Henrietta Street exhibition on contemporary design in historic settings

 

URBAN INFILL:ALL 79 ENTRIES to an architectural competition to complete the end of a Georgian terrace on Dublin's historic Henrietta Street will go on show at Dublin City Hall. The ideas competition asked for a non-pastiche design that would fit in with the existing early Georgian terrace built, in brick, on loose Palladian principles between the years 1721-1755.

The empty site came about when the property at number 16 became derelict, was bought by Dublin Corporation and demolished in the early 1950s. It had been part of a larger house, built by Luke Gardiner in the 1740s, that was split into two in 1828.

This was a one-stage ideas competition and so is unlikely to be built. It was organised by heritage officer Charles Duggan, and was designed to address this specific site but also the wider issue of how to take a contemporary design approach in historic settings. "Many solutions tend to be quite feeble," says Duggan who gave the competition a fairly wide brief to encourage wide interpretations.

The strong judging panel comprised Ali Grehan, City Architect, Dublin City Council; Edward McParland, Trinity College Dublin; Eric Parry of Eric Parry Architects in London and Gráinne Shaffrey of Shaffrey Associates Architects, who have drawn up a conservation plan for the Henrietta Street area.

Many of the entries followed the established idea of using lots of glass beside period buildings but the winning design, by Ryan Kennihan Architects, took the main material of the neighbouring houses, namely brick, and played with its form.
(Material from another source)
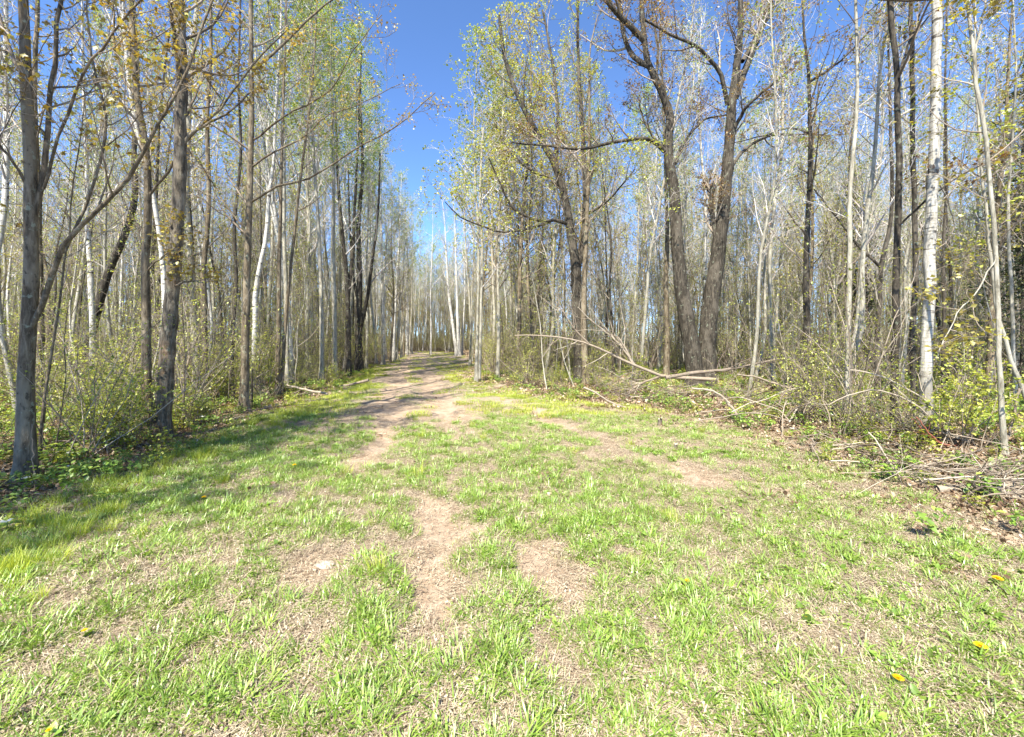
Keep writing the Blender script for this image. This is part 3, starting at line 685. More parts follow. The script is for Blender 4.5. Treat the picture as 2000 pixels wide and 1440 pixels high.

"We wanted to make something timeless in the same way that Georgian structures are timeless and brick was the obvious material to use," says Ryan Kennihan of Ryan Kennihan Architects. The brief also called for a suggestion as to the building's use and the architects' decision to have a school/workshop that studied historical buildings, including those on the street, also informed the robust industrial look. "We looked at old mills with their vaulted brick and steel: that language seems to sit well in the block."

Duggan hopes to have a conference next year looking at contemporary designing in historical settings.